As now I travel to work via underground, I have more time to read. The first book I've fully read is Code, from Charles Petzold, and I really encourage anybody wanting to learn how computers evolved up to late 90s to go grab it.
Review
Title: Code: The Hidden Language of Computer Hardware and Software
Author: Charles Petzold
Although the description of the book is a bit dumb, the title hints the contents: Learning from where do computers come, at both hardware level from morse code and the telegraph to current computers, and software level from raw circuit-based "programming" to assembler and high level languages. One note needs to be made, as the book was written in 1999 some technologies have changed (and even dissapeared), some numbers are obsolete and in general you shouldn't expect the book to teach you how an SSD hard drive work, but more instead a deep but general overview of the fundamentals of a computer.
The hardware level is what takes most of the book, starting with morse code and the telegraph to teach us basics of both data transmission and from where the integrated circuits come. This is the biggest and I guess hardest part to learn, because it is like taking your first half of the first year of university of computer science inside a book: Electronics, circuits, boolean algebra, binary, octal and hexadecimal systems and conversions... At least in Spain you learn this contents in 3 different subjects, so be prepared for some heavy circuit diagrams and calculations to repeat if you don't already know the topics. It is also the most beautiful part and where you will learn most of the amazing evolution path to personal computers.
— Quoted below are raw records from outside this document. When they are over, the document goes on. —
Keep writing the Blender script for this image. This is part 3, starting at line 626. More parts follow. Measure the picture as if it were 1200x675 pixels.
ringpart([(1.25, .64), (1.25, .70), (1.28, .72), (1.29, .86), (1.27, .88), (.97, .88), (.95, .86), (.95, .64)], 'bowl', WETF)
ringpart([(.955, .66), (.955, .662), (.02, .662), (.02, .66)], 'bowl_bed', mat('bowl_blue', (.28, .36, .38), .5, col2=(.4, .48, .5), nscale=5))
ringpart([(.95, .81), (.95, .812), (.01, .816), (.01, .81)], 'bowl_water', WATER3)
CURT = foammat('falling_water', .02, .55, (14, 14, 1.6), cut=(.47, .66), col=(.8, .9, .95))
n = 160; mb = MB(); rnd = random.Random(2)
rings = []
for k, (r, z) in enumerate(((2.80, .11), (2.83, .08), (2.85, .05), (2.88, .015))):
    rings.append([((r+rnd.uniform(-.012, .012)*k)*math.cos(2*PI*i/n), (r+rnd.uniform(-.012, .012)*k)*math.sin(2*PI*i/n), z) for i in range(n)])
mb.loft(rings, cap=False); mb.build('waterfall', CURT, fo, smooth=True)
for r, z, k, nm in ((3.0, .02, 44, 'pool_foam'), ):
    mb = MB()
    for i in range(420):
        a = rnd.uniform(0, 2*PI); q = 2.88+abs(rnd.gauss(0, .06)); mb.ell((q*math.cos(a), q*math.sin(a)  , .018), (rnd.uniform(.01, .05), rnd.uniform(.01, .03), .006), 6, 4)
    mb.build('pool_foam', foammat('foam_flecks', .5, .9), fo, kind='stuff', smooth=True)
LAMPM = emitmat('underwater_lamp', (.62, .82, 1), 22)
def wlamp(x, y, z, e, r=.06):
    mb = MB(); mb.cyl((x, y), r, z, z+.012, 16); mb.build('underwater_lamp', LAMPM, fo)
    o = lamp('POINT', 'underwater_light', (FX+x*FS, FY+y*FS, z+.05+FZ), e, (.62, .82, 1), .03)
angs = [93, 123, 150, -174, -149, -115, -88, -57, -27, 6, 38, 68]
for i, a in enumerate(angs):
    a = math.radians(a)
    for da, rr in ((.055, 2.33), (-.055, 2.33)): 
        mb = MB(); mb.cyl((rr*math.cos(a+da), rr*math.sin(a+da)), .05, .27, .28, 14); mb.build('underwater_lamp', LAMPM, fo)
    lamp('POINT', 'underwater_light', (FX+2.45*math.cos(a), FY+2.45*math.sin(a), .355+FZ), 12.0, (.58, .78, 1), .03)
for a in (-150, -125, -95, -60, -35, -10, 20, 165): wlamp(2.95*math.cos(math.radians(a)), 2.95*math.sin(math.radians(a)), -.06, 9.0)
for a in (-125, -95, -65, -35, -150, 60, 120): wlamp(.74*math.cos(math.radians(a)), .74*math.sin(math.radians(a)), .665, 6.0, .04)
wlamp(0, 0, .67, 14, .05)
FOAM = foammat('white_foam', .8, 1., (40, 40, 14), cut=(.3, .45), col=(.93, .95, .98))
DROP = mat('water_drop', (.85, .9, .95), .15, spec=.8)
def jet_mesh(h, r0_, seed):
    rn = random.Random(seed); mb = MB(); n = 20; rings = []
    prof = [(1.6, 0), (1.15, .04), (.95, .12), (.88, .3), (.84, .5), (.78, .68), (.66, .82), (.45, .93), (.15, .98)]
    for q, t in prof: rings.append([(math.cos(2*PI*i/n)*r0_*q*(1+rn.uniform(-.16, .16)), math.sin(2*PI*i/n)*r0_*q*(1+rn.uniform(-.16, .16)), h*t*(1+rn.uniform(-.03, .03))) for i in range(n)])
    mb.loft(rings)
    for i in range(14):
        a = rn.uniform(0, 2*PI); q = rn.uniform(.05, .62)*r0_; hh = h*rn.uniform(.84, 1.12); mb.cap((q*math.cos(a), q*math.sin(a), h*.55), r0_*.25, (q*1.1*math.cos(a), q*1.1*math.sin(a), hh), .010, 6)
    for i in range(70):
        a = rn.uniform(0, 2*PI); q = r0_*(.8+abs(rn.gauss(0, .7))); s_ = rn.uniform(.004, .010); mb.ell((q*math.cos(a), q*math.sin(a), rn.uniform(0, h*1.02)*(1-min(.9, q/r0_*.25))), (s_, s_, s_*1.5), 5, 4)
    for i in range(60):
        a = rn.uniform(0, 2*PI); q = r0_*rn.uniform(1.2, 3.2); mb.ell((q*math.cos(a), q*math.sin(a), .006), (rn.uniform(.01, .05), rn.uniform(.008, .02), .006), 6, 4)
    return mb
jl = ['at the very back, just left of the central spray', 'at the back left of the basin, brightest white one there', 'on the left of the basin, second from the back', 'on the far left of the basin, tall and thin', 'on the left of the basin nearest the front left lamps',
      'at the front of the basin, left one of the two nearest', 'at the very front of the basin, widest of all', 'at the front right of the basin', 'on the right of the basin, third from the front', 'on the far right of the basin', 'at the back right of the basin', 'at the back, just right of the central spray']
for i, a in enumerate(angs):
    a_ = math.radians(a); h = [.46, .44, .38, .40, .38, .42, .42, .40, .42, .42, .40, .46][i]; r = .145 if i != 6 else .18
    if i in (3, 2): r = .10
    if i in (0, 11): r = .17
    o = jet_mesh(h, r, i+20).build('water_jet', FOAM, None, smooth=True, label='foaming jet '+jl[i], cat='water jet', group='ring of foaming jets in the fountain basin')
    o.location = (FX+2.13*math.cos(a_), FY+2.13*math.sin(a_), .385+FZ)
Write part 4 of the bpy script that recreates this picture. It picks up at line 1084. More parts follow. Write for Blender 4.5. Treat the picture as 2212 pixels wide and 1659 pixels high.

The softwar level sadly suffers from having much less space, and while the internals of how old operating systems worked, how to manage files or input and output devices or how to draw pixels at old monitors are really interesting, I feel like it could have had a few more chapters digging more into details of old OSes, more old programming languages, etc. We learn about Assembler, C, LISP and a few others but very briefly (except ASM). Also some chapters are a mixed bag, where you are told about screen resolutions and then jump to digital audio, then disk storage... surely it is all I/O but I would have prefered a clear separation. That said, it is still great and I've learned some interesting facts.
Nostalgia also kicks in for me, but having lived the AMSTRAD PC/W & CP/M era, MS-DOS and the surge of GUI-based operating systems, I really enjoyed learning how simpler computers designed the hardware interruptions mechanisms, loaded the BIOS, why Macintosh was always different from PCs and other low-level details not usually taught anywhere else (at least condensed and in a simple language).
Really recommended read, mandatory if you like to know how things work under the hood. And also curious to read 17 years later and see how some technologies have been surpassed and their limits solved.